In a world where technology is liable to steal children’s focus and attention, what can teachers do about it?

“Pupils can struggle for focus and concentration in a world of mass distraction. Successful teaching becomes a complex matter of making the curriculum ‘clever and vivid’ for pupils,” Quigley explains. “Pragmatically, it is likely an exercise in carefully negotiating small windows of focused attention and high mental effort during the school day.”

To tackle this Quigley suggests explicit modeling in selecting, switching, and sustaining attention. First, teachers can offer pupils the understanding that their attention is finite and that focusing is effortful. Second, teachers can be explicit about how to focus more effectively on as many learning scenarios as possible.

Some strategies include stimulating a pupil’s personal interest, engaging in short, manageable tasks known as ‘learning sprints’, or having moments of targeted hyperfocus by spotlighting specific parts of a task.

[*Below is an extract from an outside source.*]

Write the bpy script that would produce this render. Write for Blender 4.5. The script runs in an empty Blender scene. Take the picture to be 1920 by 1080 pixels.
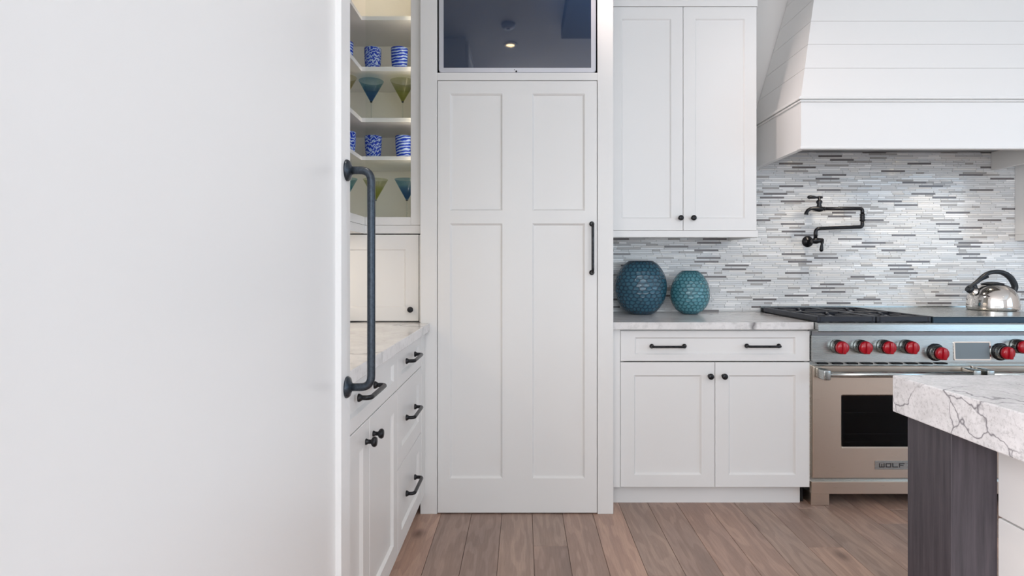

Planning and executing tasks

Pupils of all skill levels and ages can also underestimate how much planning they need to undertake to succeed, or worse, they don’t think that they need to plan at all. But Quigley believes teachers can also teach children how to plan to execute difficult tasks.

“A pupil’s brain is still undergoing maturation. Specifically, the prefrontal cortex, responsible for functions such as planning and impulse control, is still developing, so planning can be a struggle, and lots of repeated practice is needed,” Quigley explains.

He suggests teachers must be explicit about planning, helping pupils to allocate appropriate effort for planning strategies like checklists, time planning, mind maps and annotations. Planning is not something that just comes ‘naturally’, he argues, it needs lots of teaching and sustained support.

But he says none of this is possible without a school culture that allow teachers to be adaptive.

“Crucially, teachers need ample support – time, training, and tools – to move from experienced teachers to adaptive experts. Teachers exhausted by excess paperwork, poor systems, or endless marking practices, are unlikely to be able to properly invest in their expertise.

“Adaptability, versatility, and resilience are the qualities that can make out the expert teacher who doesn’t just survive the job but thrives, routinely turning learning failures into success. But adaptability, versatility and resilience are not character traits – they are quality that can be trained, supported, and rewarded,” he says.